Going beyond the carrot and the stick

I keep having to remind myself of the progress I make. Even this five-sharp piece that I wrote beyond my abilities is rapidly moving within the sphere of my abilities. I really am seeing more and more reasons to think that a necessary way to acquire technique is to write things that are one inch beyond one’s abilities. Yes, you need scales and arpeggios, and to learn the standard student rep (Clementi, etc.). Absolutely. But alongside that, I really would encourage anyone who wants to build technique to compose. There are a great deal of technical challenges I would have blanched before as a teenager that I am now just hammering away on, purely because my ear heard it that way and that’s what I had to write down, so I had no choice but to learn how to do it.

Not because a teacher said so or someone else’s music said so, but because my own need to say a definite something demanded that I learn it. Neither carrot nor stick — they are both held before one from the outside. This motivation is internal — I need to say something a certain way because that’s how I’m hearing the music, so I have no choice but to figure out how.

Am I still doubtful when confronting these instances? Yes. Can I still tell that I don’t quite have them down pat yet? Yes. Do I still have to take it to the woodshed to maintain it? Oh, yes.

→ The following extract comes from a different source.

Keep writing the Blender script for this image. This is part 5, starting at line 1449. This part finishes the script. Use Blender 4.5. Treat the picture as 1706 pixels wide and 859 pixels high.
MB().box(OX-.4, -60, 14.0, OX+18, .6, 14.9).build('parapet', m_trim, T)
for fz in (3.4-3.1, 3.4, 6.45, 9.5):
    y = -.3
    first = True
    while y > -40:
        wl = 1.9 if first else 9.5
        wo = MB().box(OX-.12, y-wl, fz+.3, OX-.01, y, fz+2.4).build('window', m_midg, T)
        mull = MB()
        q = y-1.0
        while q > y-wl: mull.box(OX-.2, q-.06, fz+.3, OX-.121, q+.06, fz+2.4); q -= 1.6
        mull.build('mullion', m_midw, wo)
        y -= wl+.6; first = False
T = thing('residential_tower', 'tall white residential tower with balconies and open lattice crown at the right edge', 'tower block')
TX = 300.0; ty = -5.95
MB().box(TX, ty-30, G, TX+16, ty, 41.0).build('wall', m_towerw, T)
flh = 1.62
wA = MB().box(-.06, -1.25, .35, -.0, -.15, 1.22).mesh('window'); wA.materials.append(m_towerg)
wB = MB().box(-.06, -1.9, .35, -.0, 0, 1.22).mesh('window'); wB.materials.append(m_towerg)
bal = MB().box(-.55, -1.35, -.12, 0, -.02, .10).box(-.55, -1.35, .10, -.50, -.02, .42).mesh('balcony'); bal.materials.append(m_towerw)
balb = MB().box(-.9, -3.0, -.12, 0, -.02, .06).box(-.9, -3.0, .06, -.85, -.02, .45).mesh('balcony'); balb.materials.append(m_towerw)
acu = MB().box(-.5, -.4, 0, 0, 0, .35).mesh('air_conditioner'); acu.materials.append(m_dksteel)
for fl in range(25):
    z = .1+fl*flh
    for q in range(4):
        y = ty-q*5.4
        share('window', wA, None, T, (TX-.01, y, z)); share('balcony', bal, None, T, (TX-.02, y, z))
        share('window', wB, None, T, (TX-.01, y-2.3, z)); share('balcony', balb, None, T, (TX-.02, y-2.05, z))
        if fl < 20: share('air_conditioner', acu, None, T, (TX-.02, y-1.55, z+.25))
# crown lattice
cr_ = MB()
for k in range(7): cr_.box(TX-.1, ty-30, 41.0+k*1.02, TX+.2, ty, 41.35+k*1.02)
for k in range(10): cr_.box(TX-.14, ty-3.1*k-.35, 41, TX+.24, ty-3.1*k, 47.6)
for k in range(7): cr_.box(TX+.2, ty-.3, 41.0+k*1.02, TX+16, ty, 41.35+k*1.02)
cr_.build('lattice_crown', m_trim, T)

But it’s there. Endless arps in the right hand, large leaps in the right hand (including one between the first and second triplet in a piece marked 12/8 presto), fiddly stuff, pedal work. Pedal work! I am actually solving problems with the pedal and thinking of it as a sort of 89th key and integral tool instead of just working on the notes and tossing a little obligatory fluidity in there with the pedal to hide problems instead.

I need to figure out where I want this five-sharp thing to head. I’m still flying in a fogbank here, and I need some sort of thing to lock onto on the ground so I know where to come down. I’m finishing this one.